De plus, cette nouvelle formation permet une cohérence et une stabilité profitables à l’efficacité des politiques européennes. Ainsi, les grandes lignes d’un programme commun sont décidées par les trois pays et sont détaillées et mises en œuvre tout au long de leur présidence, programme adopté le 18 décembre dernier. Peu d’originalité dans les chantiers entrepris par le trio : pour répondre aux changements structurels de l’économie européenne, une Union pour le travail, la croissance et la compétitivité ; pour répondre aux menaces brandies par certains politiques concernant le terrorisme et l’immigration, une Europe qui protège les citoyens et une Union de liberté, sécurité et justice ; pour répondre aux urgences environnementales, une Union de l’énergie ; pour répondre aux enjeux diplomatiques internationaux, une Union comme acteur mondial de premier plan.

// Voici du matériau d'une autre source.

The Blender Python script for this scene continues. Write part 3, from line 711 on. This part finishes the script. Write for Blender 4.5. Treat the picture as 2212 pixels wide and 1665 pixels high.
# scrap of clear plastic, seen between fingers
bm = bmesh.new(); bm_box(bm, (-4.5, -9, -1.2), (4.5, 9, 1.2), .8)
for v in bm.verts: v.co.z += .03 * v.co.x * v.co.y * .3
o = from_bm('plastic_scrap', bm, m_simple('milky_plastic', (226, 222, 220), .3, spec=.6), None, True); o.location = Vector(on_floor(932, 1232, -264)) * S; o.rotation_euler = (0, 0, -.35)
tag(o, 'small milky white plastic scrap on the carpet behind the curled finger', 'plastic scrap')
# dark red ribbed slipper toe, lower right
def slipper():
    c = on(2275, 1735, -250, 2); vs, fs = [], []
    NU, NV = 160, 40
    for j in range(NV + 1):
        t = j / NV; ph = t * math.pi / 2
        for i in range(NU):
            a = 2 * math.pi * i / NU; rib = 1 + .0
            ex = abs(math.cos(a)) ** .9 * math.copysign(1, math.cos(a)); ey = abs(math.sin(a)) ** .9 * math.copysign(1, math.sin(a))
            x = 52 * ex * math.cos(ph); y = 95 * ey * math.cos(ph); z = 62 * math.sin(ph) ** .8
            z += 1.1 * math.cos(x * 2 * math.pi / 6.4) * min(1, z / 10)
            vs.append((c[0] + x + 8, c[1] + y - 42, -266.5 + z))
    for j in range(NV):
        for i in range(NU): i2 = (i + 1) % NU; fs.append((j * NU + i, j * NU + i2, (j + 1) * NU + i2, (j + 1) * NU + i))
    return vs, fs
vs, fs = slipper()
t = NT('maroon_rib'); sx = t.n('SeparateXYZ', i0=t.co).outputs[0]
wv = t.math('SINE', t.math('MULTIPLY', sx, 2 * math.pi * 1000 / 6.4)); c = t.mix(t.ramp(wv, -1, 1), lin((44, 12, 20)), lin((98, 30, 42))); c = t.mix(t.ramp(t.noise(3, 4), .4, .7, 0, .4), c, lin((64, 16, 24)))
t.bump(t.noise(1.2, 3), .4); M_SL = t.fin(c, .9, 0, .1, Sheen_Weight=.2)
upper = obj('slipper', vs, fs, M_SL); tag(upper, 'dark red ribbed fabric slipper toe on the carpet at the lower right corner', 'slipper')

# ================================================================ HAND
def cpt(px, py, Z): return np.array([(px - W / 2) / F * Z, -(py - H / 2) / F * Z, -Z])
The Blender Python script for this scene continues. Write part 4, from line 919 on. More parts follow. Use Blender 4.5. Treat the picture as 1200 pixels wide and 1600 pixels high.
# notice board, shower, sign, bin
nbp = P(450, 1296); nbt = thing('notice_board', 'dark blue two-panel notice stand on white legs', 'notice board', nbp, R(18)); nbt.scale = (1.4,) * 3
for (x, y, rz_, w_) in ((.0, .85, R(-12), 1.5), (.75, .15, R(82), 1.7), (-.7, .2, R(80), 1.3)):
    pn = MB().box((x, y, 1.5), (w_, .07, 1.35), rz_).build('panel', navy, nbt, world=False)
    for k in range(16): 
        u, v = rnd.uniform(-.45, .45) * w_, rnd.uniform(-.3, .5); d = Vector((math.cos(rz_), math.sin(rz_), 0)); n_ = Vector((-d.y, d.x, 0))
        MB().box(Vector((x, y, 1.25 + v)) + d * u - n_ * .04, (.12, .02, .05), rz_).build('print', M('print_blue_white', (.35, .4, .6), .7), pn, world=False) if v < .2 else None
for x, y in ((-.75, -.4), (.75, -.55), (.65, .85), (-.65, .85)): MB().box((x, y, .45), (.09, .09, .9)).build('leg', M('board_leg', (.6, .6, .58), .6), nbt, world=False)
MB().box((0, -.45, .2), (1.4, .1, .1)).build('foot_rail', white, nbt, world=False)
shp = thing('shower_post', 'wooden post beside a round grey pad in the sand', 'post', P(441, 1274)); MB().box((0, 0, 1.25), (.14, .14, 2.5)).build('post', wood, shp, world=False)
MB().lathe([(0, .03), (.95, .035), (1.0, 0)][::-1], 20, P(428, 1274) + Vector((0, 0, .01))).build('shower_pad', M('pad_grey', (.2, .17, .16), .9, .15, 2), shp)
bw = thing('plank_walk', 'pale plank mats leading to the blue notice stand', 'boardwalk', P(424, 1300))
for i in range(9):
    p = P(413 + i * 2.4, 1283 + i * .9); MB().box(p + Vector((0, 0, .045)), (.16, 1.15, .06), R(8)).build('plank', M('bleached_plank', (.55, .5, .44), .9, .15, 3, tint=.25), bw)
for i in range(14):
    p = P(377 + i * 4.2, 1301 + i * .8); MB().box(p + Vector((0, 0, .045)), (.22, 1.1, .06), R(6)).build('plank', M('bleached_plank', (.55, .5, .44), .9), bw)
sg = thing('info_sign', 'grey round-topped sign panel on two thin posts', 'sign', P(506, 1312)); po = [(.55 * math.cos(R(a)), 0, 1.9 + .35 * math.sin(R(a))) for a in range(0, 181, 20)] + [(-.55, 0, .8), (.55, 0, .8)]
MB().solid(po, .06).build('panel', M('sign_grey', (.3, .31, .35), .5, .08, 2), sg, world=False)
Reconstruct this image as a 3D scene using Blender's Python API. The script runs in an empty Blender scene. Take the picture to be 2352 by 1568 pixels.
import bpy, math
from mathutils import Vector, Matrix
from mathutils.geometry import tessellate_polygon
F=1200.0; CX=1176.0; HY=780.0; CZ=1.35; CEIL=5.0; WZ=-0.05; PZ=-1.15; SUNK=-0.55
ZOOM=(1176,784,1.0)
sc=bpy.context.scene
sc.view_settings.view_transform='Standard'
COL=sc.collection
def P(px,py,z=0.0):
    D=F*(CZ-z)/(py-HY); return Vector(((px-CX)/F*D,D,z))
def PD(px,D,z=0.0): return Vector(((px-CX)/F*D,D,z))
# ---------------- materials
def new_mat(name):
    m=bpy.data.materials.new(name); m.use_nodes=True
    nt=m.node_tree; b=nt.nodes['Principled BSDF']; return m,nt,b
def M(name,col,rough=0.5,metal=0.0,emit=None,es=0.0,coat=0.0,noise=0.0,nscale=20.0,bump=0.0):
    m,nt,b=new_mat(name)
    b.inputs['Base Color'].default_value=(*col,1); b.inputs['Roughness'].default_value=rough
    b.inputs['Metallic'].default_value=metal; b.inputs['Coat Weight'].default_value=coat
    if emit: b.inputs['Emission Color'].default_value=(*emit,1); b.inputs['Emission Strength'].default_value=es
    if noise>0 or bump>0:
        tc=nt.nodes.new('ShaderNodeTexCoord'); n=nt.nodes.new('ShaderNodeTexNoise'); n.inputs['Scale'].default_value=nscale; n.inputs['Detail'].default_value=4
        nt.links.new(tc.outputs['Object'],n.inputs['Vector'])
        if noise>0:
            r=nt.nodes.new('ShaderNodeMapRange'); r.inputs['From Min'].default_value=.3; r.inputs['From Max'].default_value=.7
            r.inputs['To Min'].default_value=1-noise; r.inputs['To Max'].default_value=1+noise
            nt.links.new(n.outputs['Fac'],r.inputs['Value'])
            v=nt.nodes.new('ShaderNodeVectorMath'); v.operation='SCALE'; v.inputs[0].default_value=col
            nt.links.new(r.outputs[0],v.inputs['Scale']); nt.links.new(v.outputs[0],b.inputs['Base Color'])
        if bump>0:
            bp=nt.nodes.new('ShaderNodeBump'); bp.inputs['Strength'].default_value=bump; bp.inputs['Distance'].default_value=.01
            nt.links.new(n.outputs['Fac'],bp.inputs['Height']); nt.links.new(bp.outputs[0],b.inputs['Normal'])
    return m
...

Il n’est pas question que le pays qui assume ce rôle de président pendant six mois recycle son agenda de politique intérieure à l’échelle européenne, néanmoins, une spécialisation dans un domaine donné pourrait, pourquoi pas, servir les intérêts européens voire braquer davantage les micros et projecteurs sur une institution de l’UE encore trop confidentielle. Les efforts poursuivis par certains gouvernements dans une politique spécifique peuvent néanmoins être source d’inspiration, comme l’a montré l’exemple estonien en 2017 avec le numérique.

Une orientation plus précise doit être donnée par chaque pays, néanmoins, en raison d’un contexte national et européen riche de turbulences, le nouveau gouvernement finlandais ne l’a pas encore dévoilée. Le budget prévu avoisine les 70 millions d’€. Preuve d’une volonté de stabilité -ou de manque d’intérêt ?- l’identité visuelle choisie par le gouvernement finlandais est la même que celle utilisée en 2006. Selon les mots de son designer Timo Kuoppala, la couronne de pétales vert d’eau flottant dans la brise symbolise la croissance, la transparence et la cohésion.

Une nouvelle présidence « de la dernière chance » ?

La troisième présidence finlandaise du Conseil de l’UE intervient alors que l’Europe est en pleine transformation. Tout d’abord, d’un point de vue national, la Finlande a renouvelé son Parlement, l’Eduskunta, en avril dernier permettant au socialiste Antti Rinne de former un gouvernement europhile allant de la gauche radicale aux centristes en passant par les Verts. Une victoire des nationalistes Vrais Finlandais faisait craindre une nouvelle présidence tenue par un gouvernement, en partie du moins, populiste et eurosceptique après celle de l’Autriche l’an dernier.

De plus, la Finlande succède à la Roumanie. La première présidence de ce pays aura surtout mis en lumière les tentatives désespérées du pouvoir socialiste de se dépêtrer de scandales de corruption et de détournement de fonds publics. La désignation du chef du Parquet européen aura même donné lieu à un psychodrame que les scénaristes hollywoodiens n’auraient certainement pu imaginer. La Finlande aura donc la lourde tâche de finaliser ce roman-savon dont seule Bruxelles a le secret.

Alors qu’elle était prévue pour la présidence roumaine, la sortie du Royaume-Uni de l’Union européenne a été -mainte fois- repoussée. Cette saga interminable n’en finit plus de lasser Britanniques et Européens. Alors que le grand blond à la dent acérée Boris Johnson semble favori pour succéder à Theresa May au poste de Premier Ministre, la sortie est prévue le 31 octobre. La Finlande aura donc le cruel rôle de plier les bagages d’un État membre… du moins jusqu’au prochain report. Enfin, la Finlande prend ce 1er juillet les rênes d’une Europe renouvelée par les élections de mai dernier. Celles-ci ont créé la surprise à plusieurs égards. Tout d’abord, la participation en nette hausse par rapport à la baisse continue depuis 1979. De plus, de manière plus attendue, les partis traditionnels de gauche et de droite ont accusé un net recul, leur faisant perdre leur majorité, au profit de la montée des populistes, des libéraux et des écolos. C’est un Parlement fragmenté qui devra valider le choix de la nouvelle Commission dans les prochains mois, choix d’un Conseil européen lui aussi divisé confirmant les remises en question du système du Spitzenkandidaten.

Le manque d’ambitions voire de moyens accordés par les États-présidents, l’actualité européenne brûlante, un court-termisme politique navrant et une transparence tout juste idéalisée sont autant d’éléments empêchant une réelle efficacité de ce système de présidence tournante. Relique d’un intergouvernementalisme indécrottable ou moyen de mobilisation des États, ce système a au moins le mérite de faire parler des pays qui ont du mal à se faire entendre.

Notes

[1LAMANT L., Bruxelles chantier, Montréal, Lux Éditeur, 2018.